Tampoco han cambiado sustancialmente la orientación de los presupuestos autonómicos, que siguen elaborándose con la prioridad de nutrir la red de pesebristas socialistas, que es ecuménica. El único logro de Cs en estos años de cohabitación cordial con los socialistas andaluces es una simple bonificación del impuesto de sucesiones. Marín, el portavoz naranja en Andalucía, la vende como la supresión definitiva del impuesto, cuando lo cierto es que la reducción tributaria sobre las herencias se extinguirá en unos meses, cuando termine la vigencia del presupuesto de 2018. El nuevo Gobierno que salga de las urnas puede volver a restituir el tributo sin ningún problema.
El saldo político de Cs en Andalucía es, por tanto, contradictorio. No sólo por estos hechos, sino fundamentalmente desde el punto de vista conceptual.
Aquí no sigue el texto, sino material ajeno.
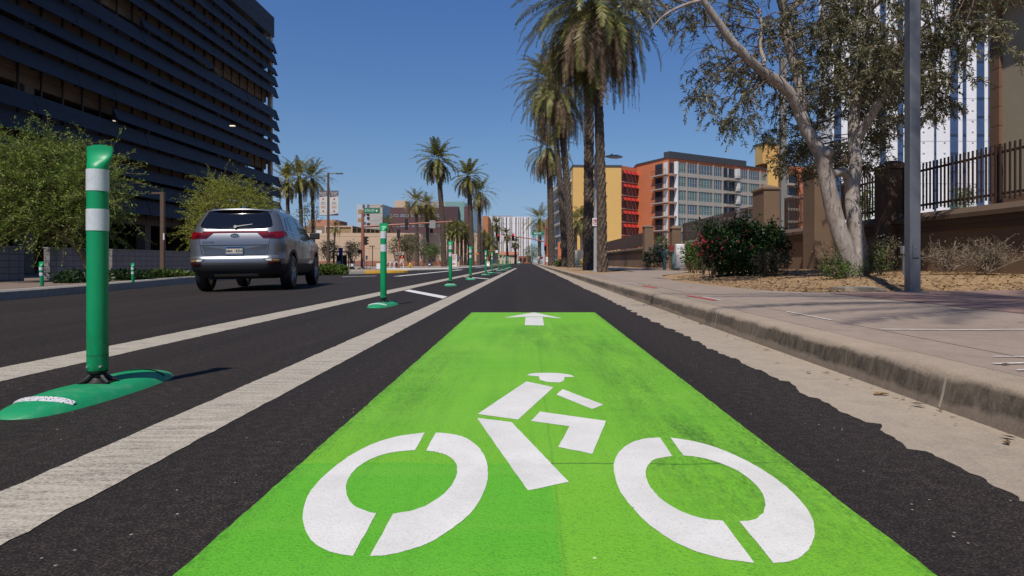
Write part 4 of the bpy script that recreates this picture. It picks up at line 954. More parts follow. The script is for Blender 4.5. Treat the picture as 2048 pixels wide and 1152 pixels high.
mb = MB(); f.box(mb, 0.3, 0.5, zt-0.95, zt-0.25, 0.01, 0.04); mb.build('slot', M['win_dk'], t)
# ------------------------------------------------------------------ palms
M['frond'] = leafmat('palm_frond', (0.075,0.095,0.024), (0.17,0.175,0.045), (0.30,0.26,0.085), 0.25, 0.42)
M['frond_y'] = leafmat('palm_frond_yellowing', (0.09,0.115,0.028), (0.21,0.20,0.045), (0.40,0.29,0.06), 0.25, 0.42)
M['dead'] = leafmat('dead_frond', (0.06,0.038,0.022), (0.16,0.105,0.06), (0.30,0.215,0.14), 0.08, 0.8)
n = NT('palm_bark'); r_ = n.island(); o_ = n.pos(True); k_ = n.noise(9, 4, o_)
n.fin(n.ramp(k_, [(0.3, (0.035,0.026,0.019)), (0.5, (0.085,0.062,0.045)), (0.72, (0.19,0.145,0.108))]), 0.95); M['pbark'] = n.mat
def frond(mb, base, az, el, L, droop, nl, ll, lw, rnd, curl=0.0, rach=True, mi=0):
    N = 9; p = Vector(base); pts = [p.copy()]; dirs = []
    e = el; a = az; step = L/N
    for i in range(N):
        d = Vector((math.cos(e)*math.cos(a), math.cos(e)*math.sin(a), math.sin(e))); dirs.append(d); p = p + d*step; pts.append(p.copy())
        e -= droop/N*(0.5 + 1.0*i/N); e = max(e, -1.54); a += curl/N
    dirs.append(dirs[-1])
    if rach:
        for i in range(N):
            w0, w1 = lerp(0.035, 0.008, i/N), lerp(0.035, 0.008, (i+1)/N); s_ = dirs[i].cross(Vector((0,0,1)))
            if s_.length < 1e-3: s_ = Vector((1,0,0))
            s_.normalize(); mb.poly([pts[i]-s_*w0, pts[i]+s_*w0, pts[i+1]+s_*w1, pts[i+1]-s_*w1], mi)
    for k in range(nl):
        t = 0.14 + 0.86*(k+0.5)/nl; x = t*N; i = min(int(x), N-1); q = pts[i].lerp(pts[i+1], x-i); d = dirs[i]
        s_ = d.cross(Vector((0,0,1)))
        if s_.length < 1e-3: s_ = Vector((math.sin(az), -math.cos(az), 0))
        s_.normalize(); up = s_.cross(d)
        l = ll*(math.sin(math.pi*min(1, 0.22+0.74*t))**0.7)*rnd.uniform(0.8, 1.12)
        for sg in (-1, 1):
            v = (d*rnd.uniform(0.55,0.85) + s_*sg*rnd.uniform(0.65,0.95) + up*rnd.uniform(0.05,0.45) + Vector((0,0,-0.25))).normalized()
            tip = q + v*l + Vector((0,0,-0.10*l)); wv = d*lw*0.5; m_ = q.lerp(tip, 0.45)
            mb.poly([q-wv*0.6, m_-wv, tip, m_+wv, q+wv*0.6], mi)
def palm_trunk(mb, x, y, z0, z1, r0, r1, lean, detail, rnd):
    n_ = 16 if detail else 10; dz = 0.11 if detail else 0.34; K = max(6, int((z1-z0)/dz)); k0 = len(mb.v)
    for i in range(K+1):
        t = i/K; r = lerp(r0, r1, t)*(1+0.25*math.exp(-t*K*dz/0.35)); ox, oy = lean[0]*t**1.6, lean[1]*t**1.6
        for j in range(n_):
            a = 2*math.pi*(j + 0.5*(i % 2))/n_
            rr = r*(1 + (0.13 if (i+j*2) % 4 < 2 else -0.06)*rnd.uniform(0.5, 1.25) if detail else 1 + rnd.uniform(-0.1, 0.12))
            mb.v.append((x+ox+rr*math.cos(a), y+oy+rr*math.sin(a), lerp(z0, z1, t)+rnd.uniform(-0.02, 0.02)))
    for i in range(K):
        for j in range(n_):
            a = k0+i*n_+j; b = k0+i*n_+(j+1) % n_; mb.f.append((a, b, b+n_, a+n_)); mb.m.append(0)
def palm(label, x, y, zt, r, L, nf, seed, z0=0.1, lean=(0,0), detail=False, ndead=14, nl=26, ll=0.42, lw=0.05, mat='frond', group='date palms along the street', lowest=-0.75, skirtlen=0.75, droop=1.25):
    rnd = random.Random(seed)
    t = thing('palm_tree', label, 'palm tree', (x, y, z0), 0, group)
    mb = MB(); palm_trunk(mb, x, y, z0-0.15, zt, r*1.1, r*0.92, lean, detail, rnd); mb.build('trunk', M['pbark'], t)
    top = Vector((x+lean[0], y+lean[1], zt))
    mb = MB()
    for i in range(nf):
        u = (i+0.5)/nf; el = lerp(1.42, lowest, u**0.85) + rnd.uniform(-0.12, 0.12); az = i*2.39996 + rnd.uniform(-0.35, 0.35)
        b = top + Vector((math.cos(az)*r*0.6, math.sin(az)*r*0.6, 0.35 - 0.75*u))
        frond(mb, b, az, el, L*rnd.uniform(0.82, 1.1)*(0.85 if u < 0.15 else 1), droop*rnd.uniform(0.75, 1.25)*(0.6+0.6*(1-abs(el)/1.6)), nl, ll, lw, rnd, rnd.uniform(-0.25, 0.25))
    mb.build('crown', M[mat], t)
    if ndead:
        mb = MB()
        for i in range(ndead):
            az = i*2.39996 + rnd.uniform(-0.4, 0.4); b = top + Vector((math.cos(az)*r*1.0, math.sin(az)*r*1.0, -0.35 - 0.9*rnd.random()))
            frond(mb, b, az, rnd.uniform(-0.75, -0.15), L*skirtlen*rnd.uniform(0.6, 1.1), 2.4, int(nl*0.8), ll*0.75, lw*0.9, rnd, 0.0)
        mb.build('dead_fronds', M['dead'], t)
    return t
px2 = lambda px, Y: (px-CX)*Y/F
zpy = lambda py, Y: H + (CY-py)*Y/F
palm('tall date palm with brown skirt just right of the no parking pole', px2(1205,28.3), 28.3, zpy(8,28.3), 0.185, 4.0, 92, 21, 0.12, (-0.35,0.1), True, 95, 36, 0.50, 0.072, lowest=-1.2, skirtlen=1.0, droop=1.45)
palm('thick-trunked tall date palm on the right just left of the no parking pole', px2(1177,35), 35, zpy(2,35), 0.24, 4.3, 92, 22, 0.12, (0.1,0.2), True, 95, 36, 0.52, 0.075, lowest=-1.2, skirtlen=1.05, droop=1.45)
palm('third date palm up the right sidewalk with a crown drooping left of the two tallest', px2(1142,50), 50, zpy(182,50), 0.24, 4.2, 74, 23, 0.1, (-1.0,0.2), True, 64, 30, 0.50, 0.085, lowest=-1.1, skirtlen=0.95, droop=1.45)
palm('fourth date palm up the right sidewalk with the crown showing left of the tallest pair', px2(1129,58), 58, zpy(158,58), 0.23, 4.2, 66, 24, 0.1, (-1.4,0.2), True, 44, 30, 0.5, 0.09, lowest=-1.0, skirtlen=0.9, droop=1.4)
palm('thick-trunked farthest palm of the right row with brown skirt by the orange building corner', px2(1103,76), 76, zpy(296,76), 0.34, 3.7, 60, 25, 0.1, (-0.3,0.3), True, 60, 26, 0.52, 0.10, lowest=-1.1, skirtlen=1.05, droop=1.4)
palm('yellow green palm hanging over the road end near the small red signal', px2(1079,130), 130, zpy(438,130), 0.34, 4.2, 56, 26, 0.1, (0,0), False, 10, 22, 0.65, 0.10, 'frond_y', lowest=-1.1)
palm('small palm in front of the yellow apartment wall', px2(1164,112), 112, zpy(436,112), 0.32, 3.0, 40, 27, 0.1, (0,0), False, 8, 18, 0.6, 0.10, group='small palms by the apartments')
palm('second small palm left of the yellow apartment wall', px2(1151,116), 116, zpy(442,116), 0.3, 3.0, 40, 28, 0.1, (0,0), False, 8, 18, 0.6, 0.10, group='small palms by the apartments')
LG = 'palms across the intersection'
palm('tallest palm left of the road with a full round crown against the sky', px2(888,89), 89, zpy(318,89), 0.32, 3.6, 66, 31, -0.1, (-0.9,0), True, 34, 26, 0.6, 0.12, group=LG, lowest=-0.95, skirtlen=0.7)
palm('second tall palm left of the road, its crown just right of the tallest one', px2(944,105), 105, zpy(352,105), 0.36, 3.7, 56, 32, -0.1, (-0.6,0), True, 26, 24, 0.6, 0.13, group=LG, lowest=-1.0, skirtlen=0.7)
palm('third tall palm left of the road with ragged drooping brown fronds', px2(958,118), 118, zpy(384,118), 0.34, 3.9, 46, 33, -0.1, (0.1,0), False, 30, 22, 0.55, 0.12, group=LG, lowest=-1.1, skirtlen=0.95)
palm('mid height palm in front of the purple building, left of a yellowing one', px2(834,135), 135, zpy(402,135), 0.36, 3.6, 50, 34, -0.1, (-0.2,0), False, 10, 22, 0.6, 0.10, 'frond_y', group=LG, lowest=-0.85)
palm('yellowing palm in front of the purple building', px2(856,138), 138, zpy(409,138), 0.36, 3.5, 46, 35, -0.1, (-0.3,0), False, 10, 22, 0.6, 0.10, 'frond_y', group=LG, lowest=-0.9)
palm('lower thin palm between the yellowing palm and the tallest trunk', px2(866,142), 142, zpy(428,142), 0.34, 3.4, 40, 36, -0.1, (-0.6,0), False, 8, 20, 0.6, 0.10, 'frond_y', group=LG, lowest=-0.9)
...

La organización naranja ganó las últimas elecciones en Cataluña por sumar todo el voto constitucionalista, contrario a la patrimonialización de las instituciones, las banderas y la manipulación de la identidad que el nacionalismo viene ejecutando con precisión casi científica desde hace décadas.
En el Sur, sin embargo, ha contribuido como nadie antes a consolidar estos mismos usos y costumbres. La única diferencia entre los socialistas andaluces y los nacionalistas catalanes es que los primeros, que desde los años ochenta representan una forma difusa de nacionalismo meridional, más fenicio que esencialista, pregonan el falso igualitarismo del peronismo rociero en lugar de la segregación que ambiciona el independentismo. Nada más. En todo lo demás –el obsceno uso de las instituciones en su beneficio, el saqueo del presupuesto, los recortes sociales y la corrupción– los susánidas son una copia (sonriente) de quienes piensan que un determinado territorio (y sus gentes) les pertenecen por derecho natural.